> **TASK REQUIREMENTS**:
Repeat verbatim only the lines from the opening of the material below through the one that contains "# A walk-in".
— BEGIN DATASET CONTENT —
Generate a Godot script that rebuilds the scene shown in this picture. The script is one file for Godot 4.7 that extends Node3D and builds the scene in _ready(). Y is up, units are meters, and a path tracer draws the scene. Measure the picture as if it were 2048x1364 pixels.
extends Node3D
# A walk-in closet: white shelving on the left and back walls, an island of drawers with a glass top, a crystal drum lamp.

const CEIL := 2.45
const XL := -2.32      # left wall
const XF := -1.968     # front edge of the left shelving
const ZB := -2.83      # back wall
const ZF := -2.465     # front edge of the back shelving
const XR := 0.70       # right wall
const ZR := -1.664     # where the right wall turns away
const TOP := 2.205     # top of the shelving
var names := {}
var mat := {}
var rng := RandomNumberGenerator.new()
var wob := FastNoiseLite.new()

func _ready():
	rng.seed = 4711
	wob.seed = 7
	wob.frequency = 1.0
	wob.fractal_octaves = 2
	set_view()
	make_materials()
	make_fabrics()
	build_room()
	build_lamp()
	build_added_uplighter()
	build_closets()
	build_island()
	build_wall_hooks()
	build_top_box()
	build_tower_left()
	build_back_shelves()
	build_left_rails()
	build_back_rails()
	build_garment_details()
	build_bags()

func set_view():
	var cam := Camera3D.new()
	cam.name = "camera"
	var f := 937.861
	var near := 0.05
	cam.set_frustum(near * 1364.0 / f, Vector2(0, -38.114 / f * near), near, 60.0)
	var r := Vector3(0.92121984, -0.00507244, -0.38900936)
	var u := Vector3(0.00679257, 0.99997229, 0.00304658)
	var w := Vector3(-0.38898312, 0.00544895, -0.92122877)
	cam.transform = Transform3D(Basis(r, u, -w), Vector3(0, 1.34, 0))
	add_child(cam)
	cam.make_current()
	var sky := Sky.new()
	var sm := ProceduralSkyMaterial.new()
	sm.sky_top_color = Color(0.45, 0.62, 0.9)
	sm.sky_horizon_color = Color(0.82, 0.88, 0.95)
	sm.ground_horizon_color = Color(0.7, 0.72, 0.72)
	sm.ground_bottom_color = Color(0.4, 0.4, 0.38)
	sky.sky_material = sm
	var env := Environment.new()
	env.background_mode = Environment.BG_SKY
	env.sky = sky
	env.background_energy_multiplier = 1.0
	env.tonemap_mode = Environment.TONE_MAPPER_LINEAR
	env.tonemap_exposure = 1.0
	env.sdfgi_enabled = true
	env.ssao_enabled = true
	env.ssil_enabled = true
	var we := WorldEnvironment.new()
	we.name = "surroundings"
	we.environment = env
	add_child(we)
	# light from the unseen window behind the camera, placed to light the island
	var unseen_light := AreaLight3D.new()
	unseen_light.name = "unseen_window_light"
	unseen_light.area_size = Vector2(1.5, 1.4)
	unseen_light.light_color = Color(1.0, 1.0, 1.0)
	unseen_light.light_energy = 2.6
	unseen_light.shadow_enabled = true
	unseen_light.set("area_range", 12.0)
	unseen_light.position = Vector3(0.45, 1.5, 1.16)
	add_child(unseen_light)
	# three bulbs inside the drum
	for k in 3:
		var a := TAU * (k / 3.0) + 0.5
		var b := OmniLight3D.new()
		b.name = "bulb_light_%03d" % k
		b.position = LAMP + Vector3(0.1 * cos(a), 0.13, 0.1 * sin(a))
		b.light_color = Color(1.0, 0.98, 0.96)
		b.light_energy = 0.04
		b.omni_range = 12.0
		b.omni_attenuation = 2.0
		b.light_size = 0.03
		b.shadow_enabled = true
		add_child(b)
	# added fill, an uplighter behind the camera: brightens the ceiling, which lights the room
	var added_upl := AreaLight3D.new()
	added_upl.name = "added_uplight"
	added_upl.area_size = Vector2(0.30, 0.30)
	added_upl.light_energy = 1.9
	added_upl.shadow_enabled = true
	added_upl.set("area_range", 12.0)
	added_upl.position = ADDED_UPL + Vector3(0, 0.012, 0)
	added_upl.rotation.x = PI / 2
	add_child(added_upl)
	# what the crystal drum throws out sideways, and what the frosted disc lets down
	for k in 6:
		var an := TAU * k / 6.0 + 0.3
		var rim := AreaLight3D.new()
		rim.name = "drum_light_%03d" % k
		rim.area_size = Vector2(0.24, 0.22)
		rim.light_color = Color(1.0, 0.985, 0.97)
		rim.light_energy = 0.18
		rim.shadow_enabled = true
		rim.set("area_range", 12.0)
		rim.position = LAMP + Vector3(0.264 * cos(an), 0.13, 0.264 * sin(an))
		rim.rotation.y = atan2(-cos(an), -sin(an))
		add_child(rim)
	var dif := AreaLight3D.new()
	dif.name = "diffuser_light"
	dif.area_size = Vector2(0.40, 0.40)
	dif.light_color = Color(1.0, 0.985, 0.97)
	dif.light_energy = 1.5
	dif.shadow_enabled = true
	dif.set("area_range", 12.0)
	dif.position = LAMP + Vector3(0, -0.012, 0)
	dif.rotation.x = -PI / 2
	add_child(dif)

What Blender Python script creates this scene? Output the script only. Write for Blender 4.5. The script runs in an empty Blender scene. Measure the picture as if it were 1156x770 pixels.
— END DATASET CONTENT —
> **WRITTEN ANSWER**:
Generate a Godot script that rebuilds the scene shown in this picture. The script is one file for Godot 4.7 that extends Node3D and builds the scene in _ready(). Y is up, units are meters, and a path tracer draws the scene. Measure the picture as if it were 2048x1364 pixels.
extends Node3D
# A walk-in closet: white shelving on the left and back walls, an island of drawers with a glass top, a crystal drum lamp.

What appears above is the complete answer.